Its first terms are as described in the main post, but this crossed complex extends indefinitely, to arbitrary degrees. In degree k>0, we have differential k-forms valued in the Lie algebra of G. The differential, however, is not the usual de Rham differential.

In particular, this crossed complex can be used to answer your question about Lie-algebra valued 2-forms in the expected way. (For a textbook-length treatment of crossed complexes, see Brown–Higgins–Sivera, Nonabelian Algebraic Topology.)

Answer 2

Unfortunately, things are subtle and terrible (at least, compared to the abelian case). I wrote a bit about this in an unpublished article.

One of the surprising, terrible features is that you can have two connections ω,η such that (1) curv ω = curv η, yet (2) ω and η are not gauge equivalent. Wu and Yang discussed this problem, and I think also were responsible for calling it the "field copy problem" (or maybe the name came from Mostow, who also wrote on it). It is quite weird when you sit down and think about it in terms of Yang-Mills field theory. From that perspective, you're looking at a connection whose dynamics is determined by a Lagrangian that only involves the curvature. The field copy problem shows that with nonabelian gauge groups, you can have two distinct connections that minimize the same Yang-Mills functional. In other words, observing the curvature form doesn't tell you enough to reconstruct the connection up to gauge equivalence, even in the special case of Yang-Mills connections!

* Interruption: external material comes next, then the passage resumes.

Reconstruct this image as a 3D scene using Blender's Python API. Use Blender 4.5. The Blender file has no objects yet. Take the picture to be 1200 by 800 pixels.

Len Gross analyzed the field copy problem in "A Poincaré Lemma for Connection Forms", where he found an alternative collection of observables that suffices to reconstruct the connection up to gauge equivalence. I tried to make sense of his results using 2-categories in the article I linked above. Ultimately my research went in a different direction and I never got to follow through with this thread in the way I would have liked.

There is also an issue with the next term of the exact-ish sequence, too (your $d_\omega$): the Bianchi identity sure looks like it should be the map to use there, as you propose. Ok, so we'll differentiate the 2-form with respect to the connection... but wait! We don't even have a connection form to put our hands on at that point! There is no $\omega$ to use!